現在「遊郭編」のテレビアニメが放送中となっている吾峠呼世晴氏の漫画『鬼滅の刃』。いまさら説明不要であろうが、物語は家族思いで心優しい少年・竈門炭治郎の家族が鬼によって皆殺しされてしまうところから始まる。炭治郎は唯一生き残ったが鬼になってしまった妹・禰豆子を人間に戻すために、想像を絶するような激しい戦いに身を投じるのだった。
炭治郎は圧倒的な強さを誇る鬼たちと戦う中で、何度もピンチに陥る。いよいよ打つ手なしかと思われたとき、絶体絶命の炭治郎の脳裏に浮かぶのはいつだって仲のいい家族たちの姿だった。

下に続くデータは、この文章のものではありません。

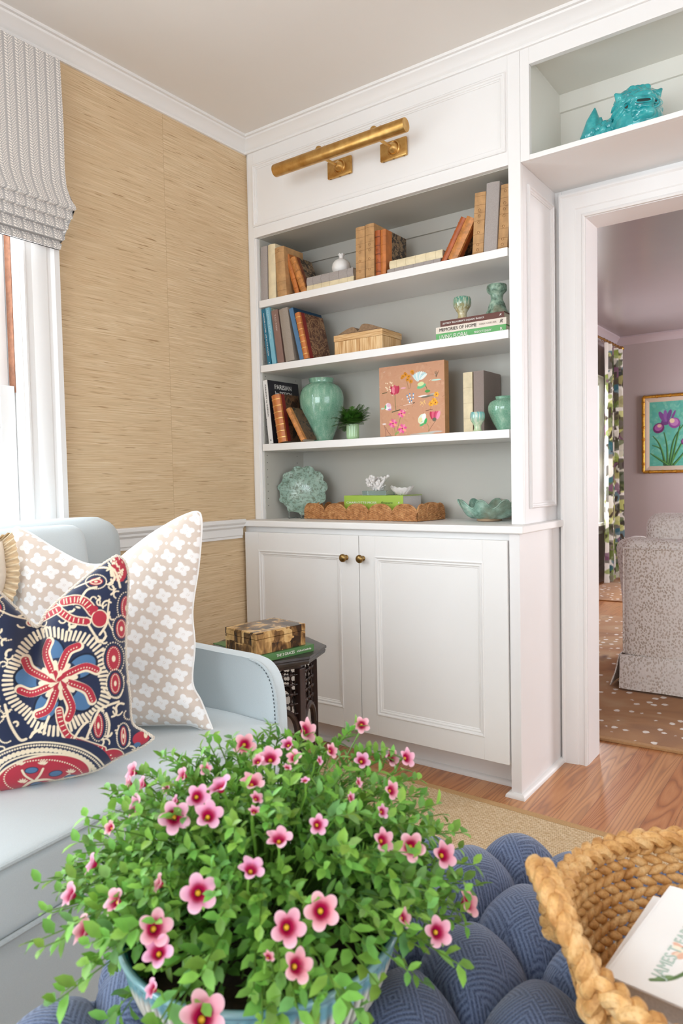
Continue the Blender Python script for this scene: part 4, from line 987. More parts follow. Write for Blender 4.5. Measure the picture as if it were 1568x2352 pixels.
# --- coral on acrylic block
a_ = at(831.5, 1137, 'y', .12); b_ = at(886, 1137, 'y', .12)
cb2 = empty('coral_specimen', ((a_.x + b_.x) / 2, .15, ztop), 'white branching coral mounted on a clear acrylic block, on the lime book', 'ornament')
w2 = (b_.x - a_.x) / 2
bhh = at(831.5, 1126.5, 'y', .12).z - ztop
M_acr2 = NT('pale_green_acrylic'); M_acr2.set(Transmission_Weight=.75, Roughness=.03, IOR=1.45); M_acr2.col('#C4DAD4'); M_acr2 = M_acr2.m
mb = MB(); mb.box((-w2, -.03, 0), (w2, .04, max(.012, bhh)), bev=.001); mb.build('block', M_acr2, cb2, sm=False)
M_corl = plain('white_coral', '#E9E4E0', .8, noise=.06, nscale=90, bump=.001)
rc = random.Random(11); mb = MB(); bz = max(.012, bhh)
for k in range(52):
    az = rc.uniform(0, 2 * PI); el = rc.uniform(.0, 1.4); L = rc.uniform(.022, .062) * (.62 + .5 * math.sin(el)); p = Vector((rc.uniform(-.018, .018), rc.uniform(-.01, .012), bz + rc.uniform(.002, .016)))
    d = Vector((math.cos(az) * math.cos(el) * 1.1, math.sin(az) * math.cos(el) * .6, math.sin(el))); pts = [p]; rr = [.0085]
    for s in range(5):
        d = (d + Vector((rc.uniform(-.35, .35), rc.uniform(-.35, .35), rc.uniform(-.2, .35)))).normalized(); p = p + d * L / 5
        if p.z < bz + .004: p.z = bz + .004
        pts.append(p); rr.append(rc.uniform(.0035, .0075))
        if rc.random() < .55: mb.ball(p + Vector((rc.uniform(-.005, .005), rc.uniform(-.005, .005), rc.uniform(-.003, .006))), rc.uniform(.003, .0062), 7, 5)
    mb.tube(pts, rr, 7); mb.ball(pts[-1], rr[-1] * 1.15, 8, 6)
mb.build('coral', M_corl, cb2, angle=70)
# --- white textured shell bowl
a_ = at(893, 1125, 'y', .11); b_ = at(945, 1125, 'y', .11)
sh = empty('shell_bowl', ((a_.x + b_.x) / 2, .125, ztop + .0005), 'small white dimpled shell bowl with pointed ends on the lime book', 'bowl')
Lx = (b_.x - a_.x) / 2
def shell(Lx, Ly, Hh, mod, nu=72, nv=14, th=.003):
    mb = MB()
    def f(sgn):
        def fn(u, w_):
            a = u * 2 * PI; r = w_; x = math.cos(a) * r * Lx; y = math.sin(a) * r * Ly; z = Hh * (r ** 2.2) + abs(math.cos(a)) ** 6 * r ** 6 * Hh * .35 + mod(a, r, sgn)
            k = 1 - (0 if sgn > 0 else .06); return Vector((x * k, y * k, z + (th if sgn < 0 else 0) * (1 - r * .4)))
        return fn
    mb.grid(f(1), nu, nv, closeu=True); mb.grid(f(-1), nu, nv, closeu=True); return mb
mb = shell(Lx, Lx * .6, .028, lambda a, r, s: .0014 * math.sin(a * 14 + r * 9) * math.sin(r * 14) * (r > .1)); mb.build('bowl', plain('white_plaster_shell', '#EDEAE5', .6, noise=.05, nscale=80, bump=.002), sh, recalc=False)
# --- clam shell bowl, right
t = NT('patina_green_glaze'); v = t.coord('Object'); n1 = t.noise(v, 26, 5, .65); n2 = t.noise(v, 9, 3); c = t.ramp(n1, [(.3, '#4F6F60'), (.48, '#7FA595'), (.6, '#9CC0B0'), (.75, '#C9DED2')]); c = t.mix(t.ramp(n2, [(.5, (0, 0, 0, 1)), (.7, (.8, .8, .8, 1))]), c, '#74705A'); t.col(c); t.set(Roughness=.2, Coat_Weight=.4); M_pat = t.m
cx = at(1115, 1180, 'y', .16).x + .012
cl = empty('clam_shell_bowl', (cx, .165, ZT_), 'large wavy clam-shell bowl in green patina glaze at the right of the counter', 'bowl')
mb = MB()
def clam(sgn):
    def fn(u, w_):
        a = u * 2 * PI; r = w_; wv = math.sin(a * 8.0 + .9); wv = math.copysign(abs(wv) ** .8, wv); fl = max(0, (r - .25) / .75) ** 1.1
        rx = .118 * r ** .62 * (1 + .085 * wv * fl); ry = .092 * r ** .62 * (1 + .12 * wv * fl)
        z = .006 + .060 * r ** 2.4 + .016 * wv * fl; k = 1 if sgn > 0 else .955
        return Vector((math.cos(a) * rx * k, math.sin(a) * ry * k, z + (0 if sgn > 0 else .006 * (1 - r * .7))))
    return fn
mb.grid(clam(1), 168, 18, closeu=True); mb.grid(clam(-1), 168, 18, closeu=True)
rim = [tuple(clam(1)(k / 168, 1.0) * .985 + Vector((0, 0, .001))) for k in range(168)]
mb.tube(rim, .0032, 6, closed=True); mb.build('bowl', M_pat, cl, angle=80)
mb = MB(); mb.lathe([(.045, 0), (.048, .002), (.046, .010), (.03, .014)], n=36, cap0=True); o = mb.build('foot_ring', plain('bare_clay', '#A98E72', .8), cl); 

# ================================================================== turquoise guardian lion
M_turq = NT('turquoise_crackle_glaze'); v = M_turq.coord('Object'); n = M_turq.noise(v, 28, 4, .6); M_turq.col(M_turq.ramp(n, [(.3, '#0E8A92'), (.5, '#24A3A8'), (.72, '#4DBDBD')])); M_turq.set(Roughness=.10, Coat_Weight=.7, Coat_Roughness=.03); M_turq = M_turq.m
yl = .14
e0 = at(1345, 300, 'y', yl); e1 = at(1521, 235, 'y', yl); ft = at(1473, 202, 'y', yl)
lw = e1.x - e0.x
fd = empty('lion_figurine', (e0.x, yl, ZN0 + .0004), 'turquoise glazed ceramic guardian lion lying in the niche above the doorway', 'figurine')
hh = ft.z - ZN0
HC = Vector((lw * .70, -.012, hh * .56)); HR = hh * .40
mb = MB()
mb.ball(HC, HR, 28, 18, (1.0, .95, 1.02)); mb.ball(HC + Vector((0, .01, -hh * .28)), HR * 1.08, 24, 14, (1.08, 1.0, .95))
mb.ball((lw * .40, .03, hh * .30), hh * .31, 20, 12, (1.4, 1.0, 1.0)); mb.ball((lw * .20, .02, hh * .24), hh * .29, 20, 12, (1.1, 1.1, 1.0))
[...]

今は亡き両親や弟妹はときに笑顔で、ときに炭治郎を鼓舞するように、彼の脳内に現れては彼の手助けをしてくれる。
今回は、劇中で炭治郎と妹の禰豆子が家族を思い出すシーンの中でも、特に号泣必至の感動シーンを3つ紹介しよう。
■神回「ヒノカミ」で描かれた両親の姿
まずは2019年にアニメ放送された「竈門炭治郎立志編」の中でも「神回」と話題となった19話「ヒノカミ」から。那田蜘蛛山で出会った初めての十二鬼月・累を前に、炭治郎はかつてない苦戦を強いられる。
炭治郎が走馬灯のように思い出したのは、父・炭十郎が竈門家に代々伝わる厄払いの神楽を踊る様子だった。このときの呼吸の使い方を応用し、炭治郎は「ヒノカミ神楽」を舞う。この戦闘シーンのヌルヌルと動く作画には感動した人も多いことだろう。
一方、累の糸に絡めとられた禰豆子の前に現れたのは、母・葵枝の幻想だった。母は禰豆子の頭の中で「お兄ちゃんを助けるの 今の禰豆子ならできる 頑張って」と語りかけ、このことをきっかけに禰豆子は自らの血を利用して鬼の細胞を燃やせる血鬼術「爆血」を使えるようになる。
中川奈美の歌う「竈門炭治郎のうた」をBGMにした、家族の回想シーンと戦闘が描かれるという特殊エンディングの演出がとられたこの回。今はなき家族の温かさに助けられる竈門兄弟の様子が初めてじっくり描かれたのも19話だった。